Modus Baru Bisnis Esek-Esek Di Atas Mobil Sambil Jalan Ditangkap Satpol PP Bukittinggi
Tagline kota Bukittinggi yang menempatkan Adat Basandi Syara’, Syara’ Basandi kan Kitabullah, yang menjadikan acuan kota agar jauh dari perbuatan maksiat, makin melihat performancenya.
Di Kota berpenduduk 130 ribu jiwa itu, tidak ada lagi ruang bisnis esek-esek.
Walikota Bukittinggi Erman Safar, mengingatkan hal itu, melalui Kepala Satuan Polisi Pamong Praja (Satpol PP) kota Bukittinggi Joni Feri. Sabtu 9/9.
Sejumlah hotel dan rumah-rumah kos-kosan sudah terpantau oleh Satuan Polisi Pamong Praja (Pol PP) kota Bukittinggi.

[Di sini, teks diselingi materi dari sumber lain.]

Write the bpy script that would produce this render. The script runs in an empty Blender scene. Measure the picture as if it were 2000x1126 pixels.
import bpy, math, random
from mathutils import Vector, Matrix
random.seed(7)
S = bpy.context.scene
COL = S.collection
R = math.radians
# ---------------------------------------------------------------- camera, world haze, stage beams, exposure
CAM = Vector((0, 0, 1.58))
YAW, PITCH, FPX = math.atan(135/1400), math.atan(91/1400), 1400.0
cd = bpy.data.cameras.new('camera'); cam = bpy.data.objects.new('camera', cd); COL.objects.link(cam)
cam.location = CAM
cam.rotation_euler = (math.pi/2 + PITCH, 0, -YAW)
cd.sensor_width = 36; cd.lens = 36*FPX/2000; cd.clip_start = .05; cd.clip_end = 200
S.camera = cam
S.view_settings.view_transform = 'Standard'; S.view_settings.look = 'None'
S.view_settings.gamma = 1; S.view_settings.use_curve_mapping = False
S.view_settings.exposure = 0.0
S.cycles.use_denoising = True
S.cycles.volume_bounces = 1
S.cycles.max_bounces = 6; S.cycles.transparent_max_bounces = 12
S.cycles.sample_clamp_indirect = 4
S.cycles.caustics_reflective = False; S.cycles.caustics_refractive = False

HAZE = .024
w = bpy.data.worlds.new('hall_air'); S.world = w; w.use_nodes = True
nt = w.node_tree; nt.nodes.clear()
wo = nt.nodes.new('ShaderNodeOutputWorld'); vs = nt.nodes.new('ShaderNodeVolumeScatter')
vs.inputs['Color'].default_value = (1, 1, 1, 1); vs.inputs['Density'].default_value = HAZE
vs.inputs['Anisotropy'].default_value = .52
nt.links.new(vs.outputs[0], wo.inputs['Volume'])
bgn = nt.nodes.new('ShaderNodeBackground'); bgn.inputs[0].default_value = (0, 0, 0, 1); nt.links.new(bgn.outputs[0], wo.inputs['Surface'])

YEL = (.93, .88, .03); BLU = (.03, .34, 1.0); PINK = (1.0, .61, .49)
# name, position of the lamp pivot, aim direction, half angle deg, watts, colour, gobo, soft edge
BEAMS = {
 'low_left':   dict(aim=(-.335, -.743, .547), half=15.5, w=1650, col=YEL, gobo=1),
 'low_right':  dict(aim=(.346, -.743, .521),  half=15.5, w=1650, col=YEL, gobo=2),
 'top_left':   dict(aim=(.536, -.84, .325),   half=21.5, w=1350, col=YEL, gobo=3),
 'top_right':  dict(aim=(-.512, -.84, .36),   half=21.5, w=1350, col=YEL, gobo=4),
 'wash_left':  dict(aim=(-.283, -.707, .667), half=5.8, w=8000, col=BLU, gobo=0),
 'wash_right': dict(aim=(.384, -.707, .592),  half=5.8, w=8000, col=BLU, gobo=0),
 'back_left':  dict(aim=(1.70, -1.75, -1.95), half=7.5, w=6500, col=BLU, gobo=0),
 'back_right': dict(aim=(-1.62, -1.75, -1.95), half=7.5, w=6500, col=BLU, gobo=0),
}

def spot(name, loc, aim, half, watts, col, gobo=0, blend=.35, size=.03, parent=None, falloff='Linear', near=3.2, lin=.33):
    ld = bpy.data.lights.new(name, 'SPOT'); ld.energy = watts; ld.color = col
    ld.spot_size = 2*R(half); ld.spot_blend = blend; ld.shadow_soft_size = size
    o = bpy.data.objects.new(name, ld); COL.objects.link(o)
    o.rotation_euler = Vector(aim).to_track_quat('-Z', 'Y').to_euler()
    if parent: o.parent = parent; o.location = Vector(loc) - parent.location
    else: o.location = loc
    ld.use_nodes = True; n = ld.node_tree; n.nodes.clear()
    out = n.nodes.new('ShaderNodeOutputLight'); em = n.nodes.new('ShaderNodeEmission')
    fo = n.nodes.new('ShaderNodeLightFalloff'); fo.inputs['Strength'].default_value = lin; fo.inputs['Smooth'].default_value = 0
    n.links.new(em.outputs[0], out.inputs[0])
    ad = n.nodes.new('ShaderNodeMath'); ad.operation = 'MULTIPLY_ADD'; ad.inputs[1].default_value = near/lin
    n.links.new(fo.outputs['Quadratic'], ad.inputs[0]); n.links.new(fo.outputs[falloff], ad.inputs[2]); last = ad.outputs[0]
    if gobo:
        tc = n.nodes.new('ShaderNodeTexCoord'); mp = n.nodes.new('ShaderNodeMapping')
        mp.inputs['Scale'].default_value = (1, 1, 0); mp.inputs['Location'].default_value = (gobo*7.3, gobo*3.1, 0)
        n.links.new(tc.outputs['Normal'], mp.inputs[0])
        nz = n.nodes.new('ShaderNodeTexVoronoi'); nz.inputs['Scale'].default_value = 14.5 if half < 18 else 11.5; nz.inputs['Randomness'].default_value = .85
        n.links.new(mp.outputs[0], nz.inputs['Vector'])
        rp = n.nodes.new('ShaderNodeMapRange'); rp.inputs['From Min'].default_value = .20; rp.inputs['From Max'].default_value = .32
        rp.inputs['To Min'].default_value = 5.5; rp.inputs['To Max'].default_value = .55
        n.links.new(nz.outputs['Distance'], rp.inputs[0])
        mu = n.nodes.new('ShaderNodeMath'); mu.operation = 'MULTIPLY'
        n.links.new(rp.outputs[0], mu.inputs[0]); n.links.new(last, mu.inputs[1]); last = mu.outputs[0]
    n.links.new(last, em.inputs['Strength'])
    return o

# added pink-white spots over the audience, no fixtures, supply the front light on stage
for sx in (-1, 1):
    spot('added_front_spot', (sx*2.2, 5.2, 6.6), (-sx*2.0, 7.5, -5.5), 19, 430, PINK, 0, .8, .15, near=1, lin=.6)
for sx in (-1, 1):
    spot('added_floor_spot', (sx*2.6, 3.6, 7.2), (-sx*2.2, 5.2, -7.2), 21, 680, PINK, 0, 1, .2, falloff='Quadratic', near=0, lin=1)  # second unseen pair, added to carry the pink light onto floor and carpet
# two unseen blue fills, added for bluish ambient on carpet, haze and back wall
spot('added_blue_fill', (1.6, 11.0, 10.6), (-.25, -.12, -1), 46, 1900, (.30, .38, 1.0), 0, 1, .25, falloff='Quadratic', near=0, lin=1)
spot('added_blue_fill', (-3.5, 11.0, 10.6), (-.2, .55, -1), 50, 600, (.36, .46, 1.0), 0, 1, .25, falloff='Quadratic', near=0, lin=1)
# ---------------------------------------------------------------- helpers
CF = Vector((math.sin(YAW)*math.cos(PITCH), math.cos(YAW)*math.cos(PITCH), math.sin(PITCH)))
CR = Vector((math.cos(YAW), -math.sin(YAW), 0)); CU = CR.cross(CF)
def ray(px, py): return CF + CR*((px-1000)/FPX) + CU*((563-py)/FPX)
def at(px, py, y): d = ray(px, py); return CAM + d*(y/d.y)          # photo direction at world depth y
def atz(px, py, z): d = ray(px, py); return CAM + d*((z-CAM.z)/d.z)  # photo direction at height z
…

Meski demikian pelaku bisnis haram itu tidak kehabisan akal. Kini mereka memanfaatkan mobil menjalankan aksi haram itu.
“Mereka melakukan aksi esek-esek itu diatas mobil sambil jalan”, ujar Kasatpol PP Bukittinggi Joni Ferri.
Kasus itu terungkap setelah tim kami melakukan pemantauan kehidupan malam kota Bukittinggi. Melalui sebuah aplikasi Michat, terpantau ada transaksi haram. Transaksi itu ditelusuri anggota dan ternyata dilakukan diatas mobil.
Didampingi Kepala Seksi (Kasi) Perundang-undangan Penyidik Pegawai Negri Sipil (PPNS) Irman, dan Kepala Bidang (Kabid) Ketentraman dan Ketertiban (Trantib) Satpol PP Bukittinggi Samsul Ridwan. Joni Feri mengatakan, kasus esek-esek itu terjadi dini hari jam 00.45 Sabtu 9/9 di jalan Tengku Umar Bukittinggi.
Kronologisnya sebut Joni Feri, diatas mobil jenis mini bus warna hitam itu terdapat dua orang pelaku penjual jasa esek-esek. Satu diantara mereka merupakan pelaku Lesbian, Biseksual, Gay dan Transgender (LGBT), satu orang lainya adalah wanita yang penjual jasa pelayanan seksual.
Bila salah satu dari mereka mendapat pelanggan penyuka LGBT, maka yang menyetir kendaraan adalah sang wanita, begitu juga sebaliknya. Aksi itu mereka lakukan sambil mobil jalan.
Meski Joni Feri, tidak mengungkapkan lokasi esek-esek sambil jalan itu, tapi dari pengakuan tersangka, mereka sudah berulang kali melakukan perbuatan itu.
Menjawab pertanyaan, Joni Feri, membantah pelaku merupakan warga kota Bukittinggi. Pelaku esek-esek haram itu datang dari luar kota dan menjadikan kota Bukittinggi sebagai kota Transaksi.
“Tidak... tidak, pelaku bukan warga kota. Mereka datang dari luar kota dan mencari pelanggan di kota Bukittinggi”, tegas Joni Fery.
Menurut Joni Feri, setelah pihaknya berkonsultasi dengan Dinas Sosial Provinsi Sumatera Barat. Pelaku bisnis esek-esek itu dikirim rumah rehabilitasi di Sukarami Kabupaten Solok.
Kecuali itu, sang pelaku LGBT, kami proses lebih lanjut, sebab dipusat rehabilitasi itu belum ada ruang bagi pelaku Biseksual itu.(asroel bb).